さて本日は、読書感想文を書こうと思います!
本企画は、僕が過去に読んだ本を題材にして感想文を書くというものです。本感想文を通して、皆様に興味を持ってもらえたら最高だなと思っています!

それでは本日の題材です!

ジャパネットの経営

という本の感想文を書かせて頂きます!

日本人で知らない人はいない。そんなテレビショッピングといえばそう「ジャパネットたかた」です。社長兼プレゼンターだった創業者の髙田明さんの「みてください!このかっこいいボディー!」という言葉は、文字で表しているこの状況でも、しっかり脳内再生されています(笑)

購買意欲を掻き立てる圧倒的なプレゼン力と、あの特徴的で惹きこむような話術は、テレビ全盛の1990年代~2000年初頭まで、そのブームと相まって最強のシナジーを生んでいたと思います。

この本は、そんな髙田明社長からジャパネットたかたを引き継ぎ、父が経営していた時以上の増収を生み出した、髙田明社長の息子、髙田旭人さんが書いた本です。

カリスマワンマン社長が一代で大きくした会社。そこからカリスマワンマンが抜けた時、残された人間はどのように立ち回っていくべきなのか? 集客・方針・戦略・お金の流れ・社内の人間関係などを再構築しなければいけない状況下で、どんなことをやってきたのか? 親の七光りとして捉えられなくもない2代目社長が、どのように信用を勝ち取ってきたのか? こういう事が書いてあります。

感想文を書いている僕がこんな事を言ってはいけないのかもしれませんけど、すでに面白そうだと思いませんか?(笑) 物語でいえば、いき切った人気者から物語を引き継いだ次の主人公が、その物語をどのようにして守ったか?という話が赤裸々に語られているわけです。どんなシリーズでもそうですが、シーズン2は大体滑ります。これは、そんな滑りやすいシーズン2の物語の中でも、滑らなかった側の人間の苦労が綴られている本なのです。

物語のシーズン2としても最高だし、2代目が行う経営ノウハウとしても非常に興味深いわけです。勉強にもなるし、エンタメとしての満足度も高いと思いました。

この本の最大の特徴は、ジャパネットたかたという会社を髙田明というカリスマから、どのようにして切り離すか?という部分が明確に刻み込まれているという点です。いわば脱出系アクションものですね。至るところに工夫があり、とても細部にこだわっていると感じました。

この本はカテゴリーするとすれば、恐らくはビジネス書というジャンルになると思うのですけど、実際に読み進めていくと教科書に分類されるのではないか?と思わざるを得ません。

ビジネス書(特に僕が影響を受けた2016~2018年くらいに出版されたビジネス書)というと、新発見や新しい時代との向き合い方、行動衝動を掻き立てる何かに満ちていました。
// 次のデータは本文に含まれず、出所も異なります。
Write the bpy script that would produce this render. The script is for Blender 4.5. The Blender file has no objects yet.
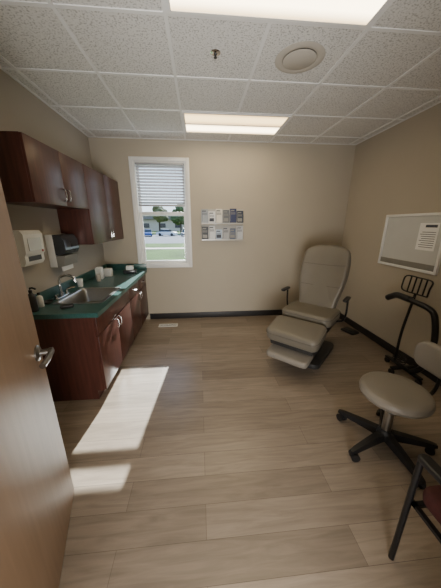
import bpy, bmesh, math, random
from mathutils import Matrix, Vector
random.seed(7)
S = bpy.context.scene
C = S.collection
try:
    S.view_settings.view_transform = 'AgX'
    S.view_settings.exposure = 0.5
except Exception: pass
PI = math.pi
# ---------------------------------------------------------------- materials
def lin(c):
    return tuple(((v/255)/12.92 if v/255 <= .04045 else ((v/255+.055)/1.055)**2.4) for v in c)
def new_mat(name):
    m = bpy.data.materials.new(name); m.use_nodes = True
    nt = m.node_tree; return m, nt, nt.nodes['Principled BSDF']
def mat(name, col, rough=.5, metal=0, var=.06, scale=8, stretch=(1,1,1), bump=0, bscale=None, spec=.5):
    m, nt, b = new_mat(name); L = lin(col)
    tc = nt.nodes.new('ShaderNodeTexCoord'); mp = nt.nodes.new('ShaderNodeMapping')
    mp.inputs['Scale'].default_value = stretch
    nz = nt.nodes.new('ShaderNodeTexNoise'); nz.inputs['Scale'].default_value = scale; nz.inputs['Detail'].default_value = 5
    rp = nt.nodes.new('ShaderNodeValToRGB')
    rp.color_ramp.elements[0].position = .3; rp.color_ramp.elements[1].position = .7
    rp.color_ramp.elements[0].color = tuple(max(0,v*(1-var)) for v in L)+(1,)
    rp.color_ramp.elements[1].color = tuple(min(1,v*(1+var)) for v in L)+(1,)
    nt.links.new(tc.outputs['Object'], mp.inputs['Vector']); nt.links.new(mp.outputs['Vector'], nz.inputs['Vector'])
    nt.links.new(nz.outputs['Fac'], rp.inputs['Fac']); nt.links.new(rp.outputs['Color'], b.inputs['Base Color'])
    b.inputs['Roughness'].default_value = rough; b.inputs['Metallic'].default_value = metal
    b.inputs['Specular IOR Level'].default_value = spec
    if bump:
        n2 = nt.nodes.new('ShaderNodeTexNoise'); n2.inputs['Scale'].default_value = bscale or 200
        bp = nt.nodes.new('ShaderNodeBump'); bp.inputs['Strength'].default_value = bump; bp.inputs['Distance'].default_value = .003
        nt.links.new(tc.outputs['Object'], n2.inputs['Vector']); nt.links.new(n2.outputs['Fac'], bp.inputs['Height'])
        nt.links.new(bp.outputs['Normal'], b.inputs['Normal'])
    return m
def lens_mat(name, warm, hot, s0, s1, y0, y1):
    # emission of a troffer lens: dimmer and warmer towards its long edges (object space y)
    m, nt, b = new_mat(name); N = nt.nodes.new; K = nt.links.new
    tc = N('ShaderNodeTexCoord'); sp = N('ShaderNodeSeparateXYZ'); mr = N('ShaderNodeMapRange')
    mr.inputs['From Min'].default_value = y0; mr.inputs['From Max'].default_value = y1
    rp = N('ShaderNodeValToRGB'); e = rp.color_ramp.elements
    e[0].position = 0; e[0].color = (0,0,0,1); e[1].position = 1; e[1].color = (0,0,0,1)
    for p_ in (.3,.7): q = e.new(p_); q.color = (1,1,1,1)
    K(tc.outputs['Object'], sp.inputs[0]); K(sp.outputs['Y'], mr.inputs['Value']); K(mr.outputs[0], rp.inputs[0])
    mx = N('ShaderNodeMix'); mx.data_type = 'RGBA'; K(rp.outputs[0], mx.inputs['Factor'])
    mx.inputs['A'].default_value = tuple(v*s0 for v in lin(warm))+(1,); mx.inputs['B'].default_value = tuple(v*s1 for v in lin(hot))+(1,)
    K(mx.outputs['Result'], b.inputs['Emission Color']); b.inputs['Emission Strength'].default_value = 1
    return m
def floor_mat():
    m, nt, b = new_mat('floor_planks')
    N = nt.nodes.new; K = nt.links.new
    tc = N('ShaderNodeTexCoord')
    br = N('ShaderNodeTexBrick'); br.offset = .37; br.offset_frequency = 2
    br.inputs['Scale'].default_value = 1; br.inputs['Brick Width'].default_value = 1.22; br.inputs['Row Height'].default_value = .165
    br.inputs['Mortar Size'].default_value = .0011; br.inputs['Mortar Smooth'].default_value = .2; br.inputs['Bias'].default_value = 0
    br.inputs['Color1'].default_value = lin((158,144,129))+(1,); br.inputs['Color2'].default_value = lin((134,121,107))+(1,)
    br.inputs['Mortar'].default_value = lin((98,86,75))+(1,)
    K(tc.outputs['Object'], br.inputs['Vector'])
    mp = N('ShaderNodeMapping'); mp.inputs['Scale'].default_value = (1.2, 13, 1)
    nz = N('ShaderNodeTexNoise'); nz.inputs['Scale'].default_value = 2.2; nz.inputs['Detail'].default_value = 8; nz.inputs['Roughness'].default_value = .6
    nz.inputs['Distortion'].default_value = .8
    K(tc.outputs['Object'], mp.inputs['Vector']); K(mp.outputs['Vector'], nz.inputs['Vector'])
    rp = N('ShaderNodeValToRGB'); rp.color_ramp.elements[0].position = .34; rp.color_ramp.elements[1].position = .66
    rp.color_ramp.elements[0].color = (.66,.65,.64,1); rp.color_ramp.elements[1].color = (1.0,1.0,1.0,1)
    K(nz.outputs['Fac'], rp.inputs['Fac'])
    mx = N('ShaderNodeMix'); mx.data_type = 'RGBA'; mx.blend_type = 'MULTIPLY'; mx.inputs['Factor'].default_value = .85
    K(br.outputs['Color'], mx.inputs['A']); K(rp.outputs['Color'], mx.inputs['B'])
    K(mx.outputs['Result'], b.inputs['Base Color'])
    b.inputs['Roughness'].default_value = .30
    bp = N('ShaderNodeBump'); bp.inputs['Strength'].default_value = .06; bp.inputs['Distance'].default_value = .002
    K(nz.outputs['Fac'], bp.inputs['Height']); K(bp.outputs['Normal'], b.inputs['Normal'])
    return m
def ceil_mat():
    m, nt, b = new_mat('ceiling_tile'); N = nt.nodes.new; K = nt.links.new
    tc = N('ShaderNodeTexCoord'); nz = N('ShaderNodeTexNoise'); nz.inputs['Scale'].default_value = 90; nz.inputs['Detail'].default_value = 3
    rp = N('ShaderNodeValToRGB'); rp.color_ramp.elements[0].position = .36; rp.color_ramp.elements[1].position = .48
    rp.color_ramp.elements[0].color = lin((168,167,164))+(1,); rp.color_ramp.elements[1].color = lin((220,219,216))+(1,)
    K(tc.outputs['Object'], nz.inputs['Vector']); K(nz.outputs['Fac'], rp.inputs['Fac']); K(rp.outputs['Color'], b.inputs['Base Color'])
    b.inputs['Roughness'].default_value = .95
    bp = N('ShaderNodeBump'); bp.inputs['Strength'].default_value = .15; bp.inputs['Distance'].default_value = .003
    K(nz.outputs['Fac'], bp.inputs['Height']); K(bp.outputs['Normal'], b.inputs['Normal'])
    return m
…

とにかく派手で熱かったし、何よりそこには刺激があったのです。

ジャパネットの経営はその真逆です。すごく堅実で、当たり前のことを丁寧にやるということがびっしり詰まっています。ビジネス書として読み始めた僕からすると、初回の衝撃は凄まじかったです。「あれ?ビジネス書なのに派手さがない」と思いました。

だんだんと読み進めていくうちに、この本の異常なまでのためになる感に驚きました。この本には基本、報連相・コミュニケーション・自信の持ち方・人の配置の仕方しか載っていません。これだけでもすごい情報量ですけど、従来のビジネス書と比べると情報量は少ないと思います。特筆すべき点はその内容の細かさと深さです。報連相・コミュニケーション・自信の持ち方・人の配置の仕方、これらについてミリ単位で書いてあり、それに付随する様々な有効だが事細かに記されています。

ビジネス書ではなく教科書として面白がると、僕の違和感は消えていき、ストンと腹落ちしていきました。それはこの本が、分野的を絞って細かく説明することに重きを置いているからです。教科書の最大の弱点は、読み返しにあると思います。ノウハウやハウツーが載っているだけの本って、必要な時に辞書のように引くことがメインになっていって、理解が深まると読まなくなりすよね。ジャパネットの経営は、そんな教科書の弱点さえもクリアしています。物語が圧倒的に面白いから、何度読み直しても楽しいわけです。そして、読み返すごとに発見があって、忘れかけていたものや不足していたものを思い出させてくれます。

2代目の経営者、サラリーマンの皆様に強くオススメしたいこの本ですが、とはいえ、興味のある方がいれば上記に該当しない方でも読んでみてほしいです。先ほども申し上げたように、物語として面白いと思います。人間が行うことには、必ず功罪があると思います。この本は、創業者が生み出した功罪の、功績に心底リスペクトを払いながらも、罪の部分、呪いみたいなものを新しい主人公が解放していくという、非常にバランスの取れた作品です。

図書館にあるのか分かりませんが、興味のある方は、お近くの本屋さん、もしくはECサイトから購入してみてください。後悔はしないと思います。